Transitioning from gray to green hydrogen is trivial. It’s literally the same process that the grid is going through now. Nothing changes for the end-user, since it is the same thing to them, just like green electricity. In fact, the reason why this conversation is happening at all is because pro-hydrogen people are certain this step is easily solved.
Meanwhile, with liquid fuels and combustion engines, the latter is a solved problem, so there’s no excuse to direct less than full attention to the former.
Actually making green hydrocarbon fuels in the quantities needed is not a trivial problem. It is likely just as difficult, if not more so, than figuring out how to distribute pure hydrogen. It needs to be mentioned that we can pipe hydrogen just like natural gas.

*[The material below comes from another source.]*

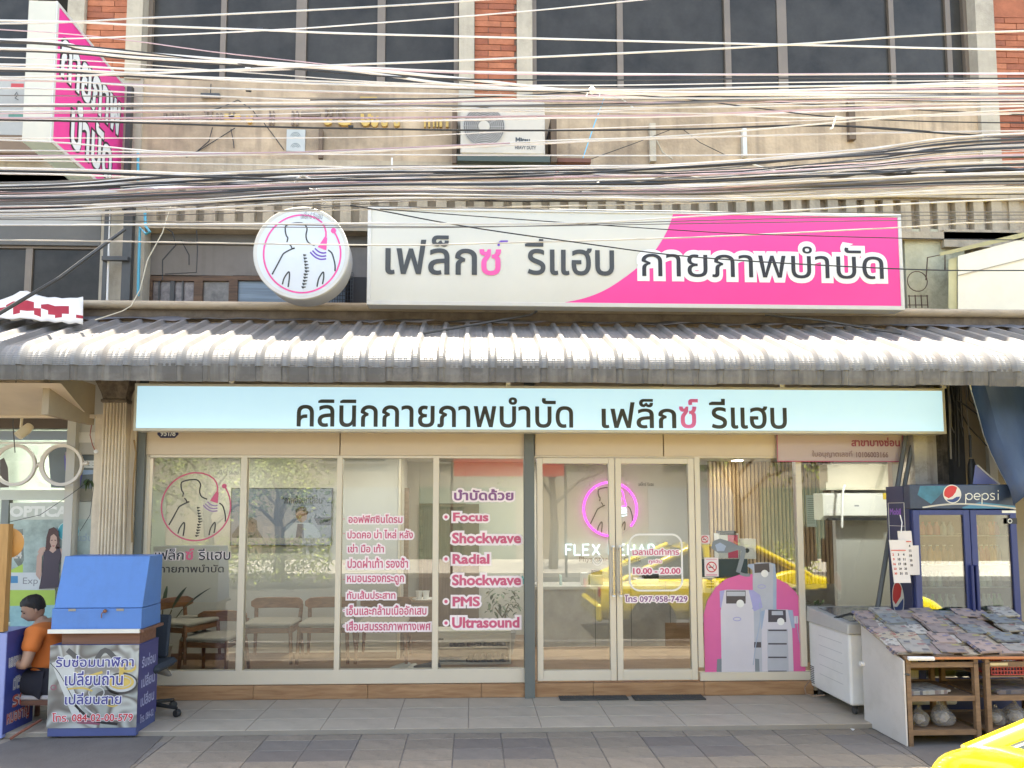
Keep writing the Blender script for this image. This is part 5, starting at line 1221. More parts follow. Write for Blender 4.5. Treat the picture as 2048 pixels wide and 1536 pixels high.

The infrastructure for that is already largely built.
So if you’re an entity with a vested interest in fossil fuel extraction, what’re you gonna do? You’re gonna push for hydrogen, of course, because it provides a whole extra set of distracting issues for engjneers and tree-huggers to occupy themselves with that aren’t getting down to the brass tacks of actually replacing the fossil feedstock with a sustainable one.
Fossil fuel companies would strongly oppose any kind of green energy. It’s a conspiracy theory to think that would support the lesser of two apocalyptic outcomes. At best, only the pipeline companies would accept a transition to green hydrogen. But that is the same situation as the utility companies, and we don’t spread conspiracy theories about the BEVs being a trick by the utility companies.